Quote Originally Posted by MacMillan of Rathdown View Post
That would be the case if I advocated only one heraldic authority as "valid", but I haven't done that. There are better than a dozen heraldic authorities in Europe, plus one in Canada and one more in the Republic of South Africa, and yet another in Antigua and Barbuda in the Caribbean. Each of these administers it's affairs according to it's own lights, with varying degrees of difficulty in obtaining a personal grant of arms (ranging from "easy" in the RSA to "impossible" in the Russian Federation), and each one is to be regarded as valid.

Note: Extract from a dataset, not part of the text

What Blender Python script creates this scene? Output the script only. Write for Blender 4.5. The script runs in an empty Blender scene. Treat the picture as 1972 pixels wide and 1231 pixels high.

If tomorrow a new office of arms were to pop up in Mexico City, as a result of government initiative, it too would be regarded as "valid" by all of the other government-sponsored heraldic authorities.

And here, I think, is the crux of the problem.

As Mark Twain once said, "There are two kinds of people in the world; good people and bad people. The problem arises because it's the good people who decide who's who." It's the same in heraldry. The standards that are applied have nothing to do with the quality of armoury, and everything to do with the governmental standing of the office that created that armorial achievement. It may be unfair (and in my opinion it is) but that's how the system works.
But that's not the case, Scott. Focusing just on Europe for the moment, there are government authorized heraldic authorities currently operating in Belgium, Ireland, Slovakia, and the United Kingdom. There is one in Russia, but it is their current policy not to involve themselves with personal heraldry. There are no sanctioned heraldic authority in the Czech Republic, Denmark, France, Germany, Macedonia, the Netherlands, Norway, Poland, Portugal, Serbia, Sweden and Switzerland. These are all states where there is, however, some level of heraldic activity. Are you really suggesting that the people who bear arms in these countries are not "valid" in doing so? Seriously?